──────── Given information

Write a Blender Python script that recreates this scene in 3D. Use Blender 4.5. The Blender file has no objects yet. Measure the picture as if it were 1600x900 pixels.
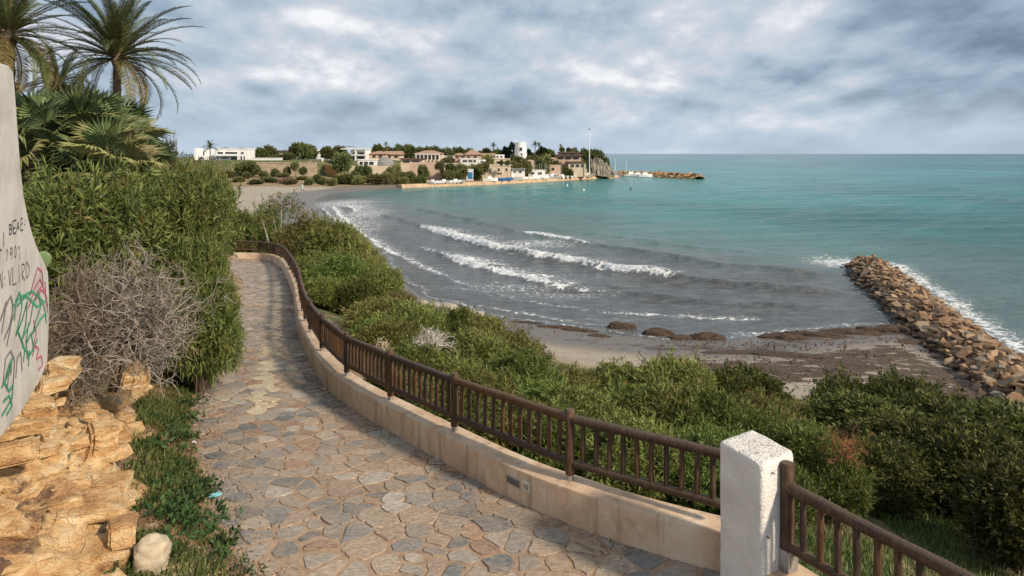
import bpy, bmesh, math, random
import numpy as np
from mathutils import Vector, Matrix, Euler
S = bpy.context.scene
COL = S.collection
RNG = np.random.default_rng(7)
random.seed(7)

# ------------------------------------------------------------------ camera, sky, sun, exposure
H = 12.5                      # eye height above the sea
F = 1067.0                    # focal length in photo pixels (1600 px wide)
PX0, PY0 = 800.0, 240.0       # principal point / horizon in the photo
cam = bpy.data.objects.new('camera', bpy.data.cameras.new('camera'))
COL.objects.link(cam)
cam.location = (0, 0, H)
cam.rotation_euler = (math.radians(90), 0, 0)
cam.data.sensor_width = 36.0
cam.data.lens = 36.0 * F / 1600
cam.data.shift_y = -(450 - PY0) / 1600
cam.data.clip_start = 0.1
cam.data.clip_end = 60000
S.camera = cam
S.view_settings.view_transform = 'Standard'
S.view_settings.look = 'None'
S.view_settings.exposure = 0.45
S.view_settings.gamma = 1.0

SUN_EL, SUN_AZ = math.radians(33), math.radians(128)    # azimuth clockwise from +Y (the view)
to_sun = Vector((math.sin(SUN_AZ) * math.cos(SUN_EL), math.cos(SUN_AZ) * math.cos(SUN_EL), math.sin(SUN_EL)))
sd = bpy.data.lights.new('sun', 'SUN')
sd.energy = 3.7
sd.angle = math.radians(5.0)
sd.color = (1.0, 0.86, 0.67)
sun = bpy.data.objects.new('sun', sd)
COL.objects.link(sun)
sun.rotation_euler = to_sun.to_track_quat('Z', 'Y').to_euler()
sun.location = (40, -40, 60)

class NT:
    """small node-tree helper"""
    def __init__(self, nt):
        self.t = nt; self.l = nt.links
    def n(self, kind, **kw):
        nd = self.t.nodes.new(kind)
        ins = kw.pop('ins', {})
        for k, v in kw.items(): setattr(nd, k, v)
        for k, v in ins.items():
            s = nd.inputs[k]
            if isinstance(v, bpy.types.NodeSocket): self.l.new(v, s)
            else: s.default_value = v
        return nd
    def math(self, op, a, b=0.0, c=0.0, clamp=False):
        return self.n('ShaderNodeMath', operation=op, use_clamp=clamp, ins={0: a, 1: b, 2: c}).outputs[0]
    def mix(self, fac, a, b, blend='MIX'):
        nd = self.n('ShaderNodeMix', data_type='RGBA', blend_type=blend)
        nd.clamp_factor = True
        for i, v in ((0, fac), (6, a), (7, b)):
            if isinstance(v, bpy.types.NodeSocket): self.l.new(v, nd.inputs[i])
            else: nd.inputs[i].default_value = v if i == 0 else (tuple(v) + (1,))[:4]
        return nd.outputs[2]
    def noise(self, vec, scale, detail=4, rough=0.55, dist=0.0, out=0):
        return self.n('ShaderNodeTexNoise', ins={'Vector': vec, 'Scale': scale, 'Detail': detail, 'Roughness': rough, 'Distortion': dist}).outputs[out]
    def vor(self, vec, scale, feature='F1', out=0, rnd=1.0):
        return self.n('ShaderNodeTexVoronoi', feature=feature, ins={'Vector': vec, 'Scale': scale, 'Randomness': rnd}).outputs[out]
    def smooth(self, v, lo, hi, a=0.0, b=1.0):
        nd = self.n('ShaderNodeMapRange', interpolation_type='SMOOTHSTEP')
        for k, q in ((0, v), (1, lo), (2, hi), (3, a), (4, b)):
            if isinstance(q, bpy.types.NodeSocket): self.l.new(q, nd.inputs[k])
            else: nd.inputs[k].default_value = q
        return nd.outputs[0]
    def ramp(self, fac, stops, interp='LINEAR'):
        nd = self.n('ShaderNodeValToRGB', ins={0: fac})
        cr = nd.color_ramp; cr.interpolation = interp
        while len(cr.elements) < len(stops): cr.elements.new(0.5)
        for e, (p, c) in zip(cr.elements, stops):
            e.position = p; e.color = (tuple(c) + (1,))[:4]
        return nd.outputs[0]
    def mapping(self, vec, scale=(1, 1, 1), loc=(0, 0, 0), rot=(0, 0, 0)):
        return self.n('ShaderNodeMapping', ins={'Vector': vec, 'Scale': scale, 'Location': loc, 'Rotation': rot}).outputs[0]
    def bump(self, h, strength=0.3, dist=0.02, normal=None):
        nd = self.n('ShaderNodeBump', ins={'Height': h, 'Strength': strength, 'Distance': dist})
        if normal is not None: self.l.new(normal, nd.inputs['Normal'])
        return nd.outputs[0]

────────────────

• Written exercise:
All the lines above are to be given again exactly as they read, with the pictures removed.

• Task answer:
Write a Blender Python script that recreates this scene in 3D. Use Blender 4.5. The Blender file has no objects yet. Measure the picture as if it were 1600x900 pixels.
import bpy, bmesh, math, random
import numpy as np
from mathutils import Vector, Matrix, Euler
S = bpy.context.scene
COL = S.collection
RNG = np.random.default_rng(7)
random.seed(7)

# ------------------------------------------------------------------ camera, sky, sun, exposure
H = 12.5                      # eye height above the sea
F = 1067.0                    # focal length in photo pixels (1600 px wide)
PX0, PY0 = 800.0, 240.0       # principal point / horizon in the photo
cam = bpy.data.objects.new('camera', bpy.data.cameras.new('camera'))
COL.objects.link(cam)
cam.location = (0, 0, H)
cam.rotation_euler = (math.radians(90), 0, 0)
cam.data.sensor_width = 36.0
cam.data.lens = 36.0 * F / 1600
cam.data.shift_y = -(450 - PY0) / 1600
cam.data.clip_start = 0.1
cam.data.clip_end = 60000
S.camera = cam
S.view_settings.view_transform = 'Standard'
S.view_settings.look = 'None'
S.view_settings.exposure = 0.45
S.view_settings.gamma = 1.0

SUN_EL, SUN_AZ = math.radians(33), math.radians(128)    # azimuth clockwise from +Y (the view)
to_sun = Vector((math.sin(SUN_AZ) * math.cos(SUN_EL), math.cos(SUN_AZ) * math.cos(SUN_EL), math.sin(SUN_EL)))
sd = bpy.data.lights.new('sun', 'SUN')
sd.energy = 3.7
sd.angle = math.radians(5.0)
sd.color = (1.0, 0.86, 0.67)
sun = bpy.data.objects.new('sun', sd)
COL.objects.link(sun)
sun.rotation_euler = to_sun.to_track_quat('Z', 'Y').to_euler()
sun.location = (40, -40, 60)

class NT:
    """small node-tree helper"""
    def __init__(self, nt):
        self.t = nt; self.l = nt.links
    def n(self, kind, **kw):
        nd = self.t.nodes.new(kind)
        ins = kw.pop('ins', {})
        for k, v in kw.items(): setattr(nd, k, v)
        for k, v in ins.items():
            s = nd.inputs[k]
            if isinstance(v, bpy.types.NodeSocket): self.l.new(v, s)
            else: s.default_value = v
        return nd
    def math(self, op, a, b=0.0, c=0.0, clamp=False):
        return self.n('ShaderNodeMath', operation=op, use_clamp=clamp, ins={0: a, 1: b, 2: c}).outputs[0]
    def mix(self, fac, a, b, blend='MIX'):
        nd = self.n('ShaderNodeMix', data_type='RGBA', blend_type=blend)
        nd.clamp_factor = True
        for i, v in ((0, fac), (6, a), (7, b)):
            if isinstance(v, bpy.types.NodeSocket): self.l.new(v, nd.inputs[i])
            else: nd.inputs[i].default_value = v if i == 0 else (tuple(v) + (1,))[:4]
        return nd.outputs[2]
    def noise(self, vec, scale, detail=4, rough=0.55, dist=0.0, out=0):
        return self.n('ShaderNodeTexNoise', ins={'Vector': vec, 'Scale': scale, 'Detail': detail, 'Roughness': rough, 'Distortion': dist}).outputs[out]
    def vor(self, vec, scale, feature='F1', out=0, rnd=1.0):
        return self.n('ShaderNodeTexVoronoi', feature=feature, ins={'Vector': vec, 'Scale': scale, 'Randomness': rnd}).outputs[out]
    def smooth(self, v, lo, hi, a=0.0, b=1.0):
        nd = self.n('ShaderNodeMapRange', interpolation_type='SMOOTHSTEP')
        for k, q in ((0, v), (1, lo), (2, hi), (3, a), (4, b)):
            if isinstance(q, bpy.types.NodeSocket): self.l.new(q, nd.inputs[k])
            else: nd.inputs[k].default_value = q
        return nd.outputs[0]
    def ramp(self, fac, stops, interp='LINEAR'):
        nd = self.n('ShaderNodeValToRGB', ins={0: fac})
        cr = nd.color_ramp; cr.interpolation = interp
        while len(cr.elements) < len(stops): cr.elements.new(0.5)
        for e, (p, c) in zip(cr.elements, stops):
            e.position = p; e.color = (tuple(c) + (1,))[:4]
        return nd.outputs[0]
    def mapping(self, vec, scale=(1, 1, 1), loc=(0, 0, 0), rot=(0, 0, 0)):
        return self.n('ShaderNodeMapping', ins={'Vector': vec, 'Scale': scale, 'Location': loc, 'Rotation': rot}).outputs[0]
    def bump(self, h, strength=0.3, dist=0.02, normal=None):
        nd = self.n('ShaderNodeBump', ins={'Height': h, 'Strength': strength, 'Distance': dist})
        if normal is not None: self.l.new(normal, nd.inputs['Normal'])
        return nd.outputs[0]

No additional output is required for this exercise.